Lifestyle Technosavvy the July/August 2011 issue

Location, Location, Location

Your smartphone knows where you are. Big brother or much ado about nothing?
Posted on July 1, 2011

Your smartphone may not know when you are sleeping, awake or bad or good, but it does know where you are, give or take a few hundred feet. In fact, one of the things that make smartphones smart is that they have a good sense of where they are. They use that information to do helpful things for you, like find the nearest Thai takeout. That’s one of the reasons we buy them.

Still a contretemps arose this year when it was revealed that Apple’s iPhones were compiling location data. The obligatory congressional hearings and lawsuits ensued, embroiling not only Apple but Google as well, after it turned out that Android phones were also storing location data.

“Apple needs to ensure that an iPhone doesn’t become an iTrack,” Congressman Ed Markey, D-Mass., said in a letter to Apple.

The controversy soon spread to Europe, and the EU said it would consider giving location data the same privileged status as other sensitive personal information, such as data of birth, The Wall Street Journal reported.

Apple issued a software update to limit the amount of location data stored on its phones but stressed that it was not tracking individual iPhones. “Apple has never done so and has no plans to ever do so,” the company said.
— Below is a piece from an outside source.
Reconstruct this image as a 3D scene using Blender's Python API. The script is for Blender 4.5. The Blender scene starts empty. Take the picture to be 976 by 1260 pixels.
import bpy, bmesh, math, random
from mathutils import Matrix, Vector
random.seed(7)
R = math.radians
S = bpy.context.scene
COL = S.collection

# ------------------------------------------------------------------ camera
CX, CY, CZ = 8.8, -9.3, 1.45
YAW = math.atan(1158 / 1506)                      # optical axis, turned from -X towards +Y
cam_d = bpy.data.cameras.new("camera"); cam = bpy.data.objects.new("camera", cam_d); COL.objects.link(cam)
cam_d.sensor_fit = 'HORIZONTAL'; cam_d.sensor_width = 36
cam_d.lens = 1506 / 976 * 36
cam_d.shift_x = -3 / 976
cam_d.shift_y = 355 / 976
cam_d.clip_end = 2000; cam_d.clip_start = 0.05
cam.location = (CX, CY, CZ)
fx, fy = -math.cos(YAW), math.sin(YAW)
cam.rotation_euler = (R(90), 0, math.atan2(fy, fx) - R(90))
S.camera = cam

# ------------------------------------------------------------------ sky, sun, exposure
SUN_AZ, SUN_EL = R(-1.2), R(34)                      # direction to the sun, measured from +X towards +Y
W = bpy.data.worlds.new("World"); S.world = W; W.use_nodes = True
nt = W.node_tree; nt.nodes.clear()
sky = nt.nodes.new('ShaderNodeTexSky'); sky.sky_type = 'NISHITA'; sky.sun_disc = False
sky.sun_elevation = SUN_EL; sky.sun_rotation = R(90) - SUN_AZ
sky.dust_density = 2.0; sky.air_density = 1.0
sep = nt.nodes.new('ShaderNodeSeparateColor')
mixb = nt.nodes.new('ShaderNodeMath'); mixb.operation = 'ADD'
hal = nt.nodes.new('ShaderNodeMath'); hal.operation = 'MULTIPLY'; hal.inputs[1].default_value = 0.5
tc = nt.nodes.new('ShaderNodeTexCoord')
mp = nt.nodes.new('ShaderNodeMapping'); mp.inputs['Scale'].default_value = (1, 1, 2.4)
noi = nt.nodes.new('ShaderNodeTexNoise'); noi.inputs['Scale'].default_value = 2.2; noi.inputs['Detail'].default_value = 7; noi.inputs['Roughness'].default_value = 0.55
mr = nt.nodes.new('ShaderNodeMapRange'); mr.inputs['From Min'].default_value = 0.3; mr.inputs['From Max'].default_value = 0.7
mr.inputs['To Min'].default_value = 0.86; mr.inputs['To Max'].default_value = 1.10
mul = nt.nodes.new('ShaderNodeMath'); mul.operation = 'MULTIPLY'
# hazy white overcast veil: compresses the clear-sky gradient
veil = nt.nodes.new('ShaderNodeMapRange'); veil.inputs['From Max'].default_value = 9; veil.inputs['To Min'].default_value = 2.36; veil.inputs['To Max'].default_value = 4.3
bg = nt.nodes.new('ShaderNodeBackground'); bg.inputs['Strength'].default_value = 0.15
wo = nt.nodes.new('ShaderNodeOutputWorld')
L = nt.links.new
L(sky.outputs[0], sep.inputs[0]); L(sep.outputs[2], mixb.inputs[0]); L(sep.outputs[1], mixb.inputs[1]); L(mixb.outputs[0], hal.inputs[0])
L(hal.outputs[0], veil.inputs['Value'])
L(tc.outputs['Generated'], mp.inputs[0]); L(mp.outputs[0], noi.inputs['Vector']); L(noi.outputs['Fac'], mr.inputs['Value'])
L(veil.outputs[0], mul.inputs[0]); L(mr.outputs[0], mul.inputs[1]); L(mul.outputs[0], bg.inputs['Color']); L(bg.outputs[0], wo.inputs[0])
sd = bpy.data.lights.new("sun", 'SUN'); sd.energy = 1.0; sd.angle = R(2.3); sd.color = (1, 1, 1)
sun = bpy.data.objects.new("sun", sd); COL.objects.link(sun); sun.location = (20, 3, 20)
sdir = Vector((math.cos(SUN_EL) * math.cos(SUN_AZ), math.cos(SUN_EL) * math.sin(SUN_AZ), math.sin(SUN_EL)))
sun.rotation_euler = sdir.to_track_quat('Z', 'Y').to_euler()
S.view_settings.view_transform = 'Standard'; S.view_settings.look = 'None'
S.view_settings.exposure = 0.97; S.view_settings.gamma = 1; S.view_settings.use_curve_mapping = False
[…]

Google noted that its users need to opt in for location-based services and said any location data gathered by its phones is anonymous and deleted after a week.

Behind the uproar were fears that corporations were keeping databases of personally identifiable location data, selling it to third parties or using it for other invasive purposes.

A similar controversy erupted in Holland when it was learned that traffic data gathered by GPS navigation device maker TomTom was being used by the Dutch police to decide where to position speed cameras. This did not make TomTom users happy, and the company said it would prevent that from happening in the future.

Both incidents illustrate the fact that much of what we do in modern life, and many of the benefits we expect from technology, are tied to our devices knowing where they are and, as a consequence, where we are. Smartphones use that information not only to help you find the things you want, where you want them and when you want them, but also to provide better communications service.

As Apple General Counsel Bruce Webber said in a letter to Markey, “Consumers want directions from their current location to a desired destination; consumers want their devices to find the nearest coffee shop or gas station. To get this type of information, consumers want and expect their mobile devices to be able to quickly and reliably determine their current locations.”

Smartphones do this by keeping track of nearby cell towers and Wi-Fi hotspots as well as through GPS data. Often the quickest way of determining a phone’s position is by triangulating among several cell towers. By gathering data from lots of phones, companies can improve their overall performance.
As an aside, location data also comes in handy for police—and attorneys—trying to determine whether someone was near a specific place. Remember, like other electronic devices, information kept on a smartphone is discoverable in legal proceedings. In fact, the California Supreme Court ruled this year that police can search through the data on smartphones seized in a legal arrest without obtaining a warrant.

Location data can also help keep you out of trouble, though, by allowing emergency responders to determine where your cell phone is within 50 to 300 meters when you call 911 under the FCC’s e911 regulations.

Want to know where your children are? Cell phones and smartphones can help you. Want to track down a stolen gadget? There are applications that use GPS and Wi-Fi signals to locate lost or stolen devices, lock them down or send out an alarm.

Location data also helps you when you’re traveling. If you want to know all about that old building in front of you, location data makes it possible to provide so-called augmented reality applications that do things such as show you historical information or tell you all about the shops and restaurants you can expect to find just up the street and maybe even offer you special deals.

To do these kinds of things our devices have to know where they are. That’s simply the technological trade off. The alternative? A pay phone if you can find one.